12 Replies to “Eating Ginger Leaves? Thebu!”

  1. I wasn’t aware that Thebu was of ginger family. The variant I’ve had a few times looked so much from the Crotan family (I’m not sure there’s such a thing as Crotan family), or was it? I had something which looked like a Crotan, but I’m not too sure it was Thebu. I’m pretty sure it was anyway. It was sure tasty. When I commented that the plant looked like a Crotan, someone told me it is from the Crotan family. Maybe people from different parts of the country call Thebu for different plants. My experience was in down south.
    .-= Gaveen´s last blog ..gaveen: Still awake. No craving for brains. I guess that qualifies as not being a zombie yet. =-.

    1. Sorry, I was inaccurate. Ginger and Costus speciosus are of the same order, Zingiberales. Ginger is in family Zingiberaceae, Zingiber officinale. Costus speciosus is in the family Costaceae. More info can be found at http://en.wikipedia.org/wiki/Costus_speciosus and http://en.wikipedia.org/wiki/Ginger

      We have crotons in our yard. This is one. http://srilanka.laurieashton.com/2009/09/project-365-day-5-croton/

      From what I’ve found, it doesn’t look like crotons are edible, or at least considered edible. I’m wondering if you’ve gotten other plants in the Costus family confused with crotons?

      I didn’t know thebu was a name given to more than one plant. I asked Fahim, and he said thebu doesn’t really translate, so I gather the word is not very helpful in distinguishing things…

      Thanks for the comment. 🙂

  2. Ah, my mistake. I had the opportunity to ask my Mom about this. She confirmed that what she call Thebu is the plant with ginger like leaves you mentioned.

    My confusion was about something known “Koppa Kola”. That plant looks terrifyingly similar to Crotan. Still very tasty. 🙂

    1. No worries. I’m easily confused by a lot of things myself. 🙂 Thanks to your mom for helping clear things up. 🙂

      You now have me very curious about Koppa Kola, especially since you say it’s very tasty. If you get the chance, would you mind taking photographs so I can see what you’re talking about? I haven’t found anything online about it.

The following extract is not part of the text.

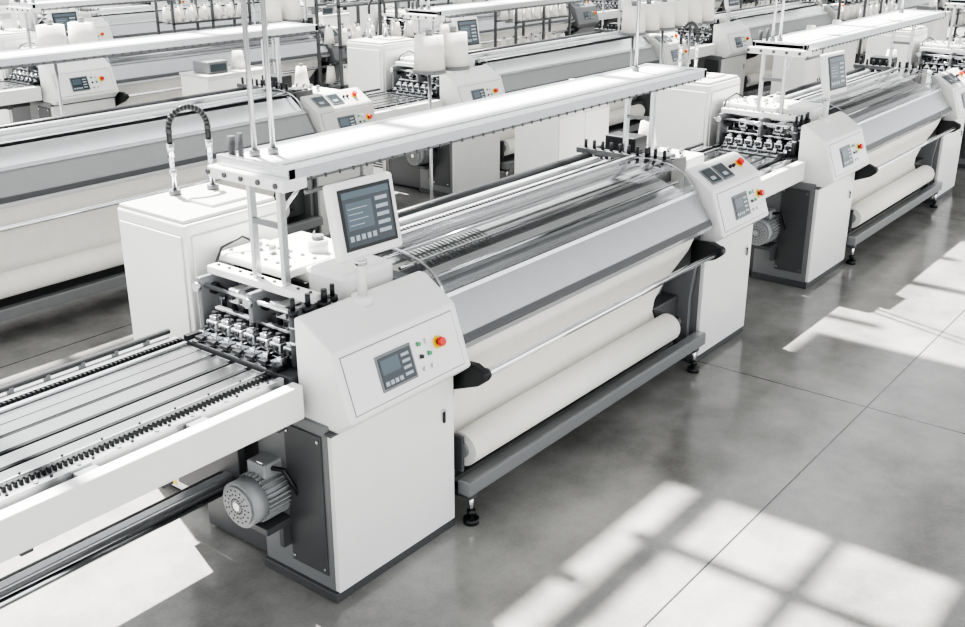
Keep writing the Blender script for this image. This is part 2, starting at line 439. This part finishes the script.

  3. I’ll try to get a picture or two up in the next couple of days. I did have pics, but very recently moved my blog, which broke them.

  4. I was in Sri Lanka for 3 months since January 2014. A friend introduced me to Thebu leaves because I am a juvenile Diabetic. I am now 61. I ate it on a daily basis as a salad [described above], or chewed 5 leaves [tasted mildly sour], or juiced it [ tasteless ]. My sugar levels went down rapidly. On such days I didn’t have to take Insulin.
    It is better than bitter gourd. when I discussed the benefits with vendors and people who used it frequently, they said it was the best they have discovered to control diabetes. It is also known as the Insulin leaf.
    I planted few stems in a pot. Within 3 weeks, it grew rapidly. Thebu grows wild.
    Vendors on the street have them in little bundles for Rs. 20. Arpico [ Colombo branches] get larger bundles for Rs. 25 each. A bundle would last for 5 days if taken on a regular basis. My suggestion is to take it every other day if one is a Type 2 Diabetic.

  5. Interesting.I had my first taste of tebu with lunch yesterday.I am a Insulin dependent
    diabetic.my blood sugar dropped to 65 mg.DL in 24 hours nessasating a reduction of insulin

  6. Hi Gaveen & Laurier
    Please excuse me and permit me to enter into your conversation. I have teasted koppa kola Mellum and sambola which is very teasty. The shape of the leaves is like a cup about 6-8cm and the plant is almost like croton. Now I am in Australia and looking for koppa kola here in Australia. If you come across the English name of this plant ( if there is any) or botanical name, can you please publish it here.